Trotz des Skandals: Reputation Beringers erlitt keinen Schaden
Doch der von Beringer als aufsehenerregend bezeichnete Fund entwickelte sich zu einem wissenschaftlichen Skandal weit über Würzburg hinaus: Denn die angepriesenen Fossilien entpuppten sich als Fälschungen. Sie wurden fortan auch als „Würzburger Lügensteine“ bezeichnet. Trotzdem erlitt wohl Beringers Ansehen als Akademiker dadurch keinen Schaden und seine Position als Professor an der Universität Würzburg wurde nicht nachhaltig beeinträchtigt - das veranschaulicht zumindest die Ausstellung.
Trotz zahlreicher Nachforschungen zum Thema bleiben bis heute viele Fragen: Wer steckte hinter den Fälschungen? War es nur ein Dummer-Jungen-Streich oder eine gezielte Intrige, um der wissenschaftlichen Reputation Professor Beringers zu schaden? In Studien werden die zeitgenössischen Quellen genutzt, um eine Chronologie der Ereignisse zu bekommen.
Verhörprotokolle aus dem Jahr 1726
Eine der bedeutendsten Quellen sind die Verhörprotokolle aus dem Jahr 1726. Wie Präsentationen in der Ausstellung belegen, soll zumindest einer der damals beschuldigten Eibelstadter Jungen, Christian Zänger, Steine angefertigt haben und dabei wohl von einem Würzburg Professor, Jean Ignace Roderique, angestiftet worden sein. Dieser soll auch selbst Steine hergestellt und Beringer untergeschoben haben. Nicht ganz klar ist das Ausmaß seiner Mittäterschaft, die sich Aufzeichnungen zufolge eher auf den Zeitraum kurz vor der Publikation der „Lithographia Wirceburgensis“ bezogen haben soll.

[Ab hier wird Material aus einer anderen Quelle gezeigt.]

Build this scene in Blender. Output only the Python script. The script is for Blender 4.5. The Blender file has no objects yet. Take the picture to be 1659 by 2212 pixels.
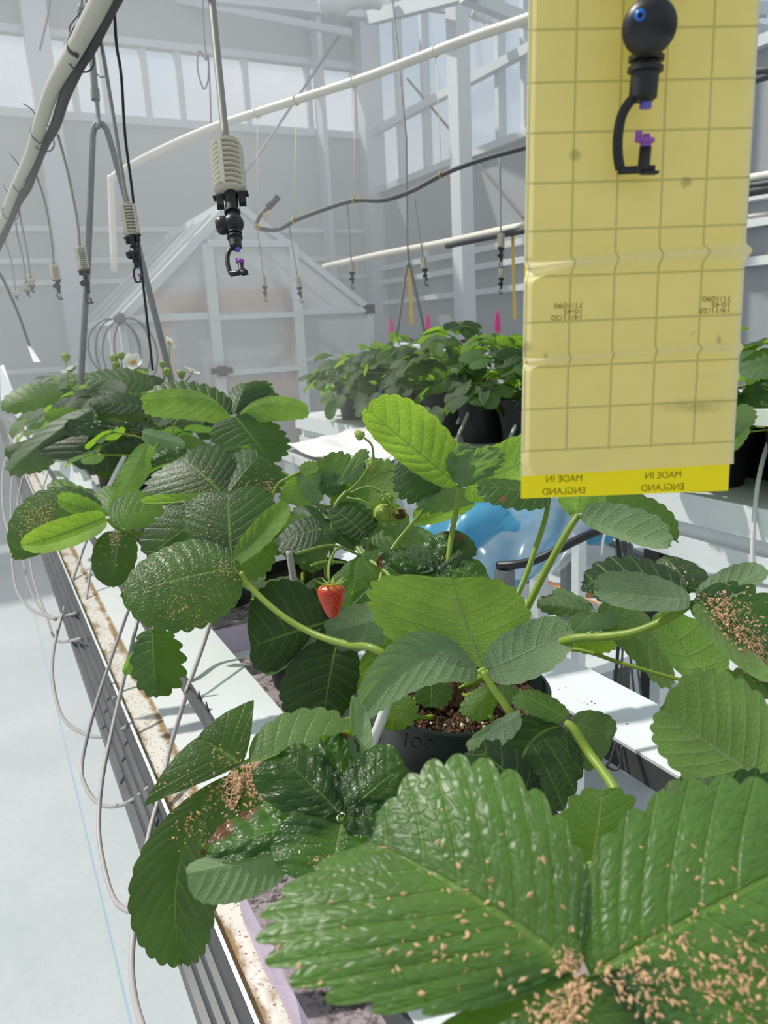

Als weitere herausstechende Figur wird Johann Georg von Eckart, langjähriger Sekretär des bedeutenden Philosophen, Juristen und Historikers Gottfried Wilhelm Leibniz (1646 bis 1716), gesehen. Auch er stand im Fokus, in Absprache mit Professor Roderique, Steine in Auftrag gegeben zu haben. Vermutet wird, dass der Kern der Auseinandersetzung auch als Streit um die Deutungshoheit der Versteinerungstheorie zu verstehen ist, in deren Verlauf unterschiedliche Weltbilder unversöhnlich aufeinanderprallten.
Wie wurde der Streit beigelegt?
Wie genau der Streit beigelegt wurde, bleibt offen, erfahren die Besucher der Ausstellung gegen Ende. Zwar ist das Verhör durch das Domkapitel belegt, eine vom Fürstbischof angeordnete Untersuchungskommission hat es aber offenbar nie gegeben. Ob jemand ein Machtwort sprach und damit die Diskussion über die Lügensteine beendete, bleibt also offen - so das Fazit.
Zur Wahrheitsfindung hat der Skandal dennoch beigetragen. Denn andere Forscher bekamen zunehmend Zweifel an der von Beringer angestoßenen Theoriediskussion über fossile Funde. So war die Suche nach der "wahren" Entstehung von Fossilien angestoßen und konnte durch weitere wissenschaftliche Erkenntnisse beantwortet werden.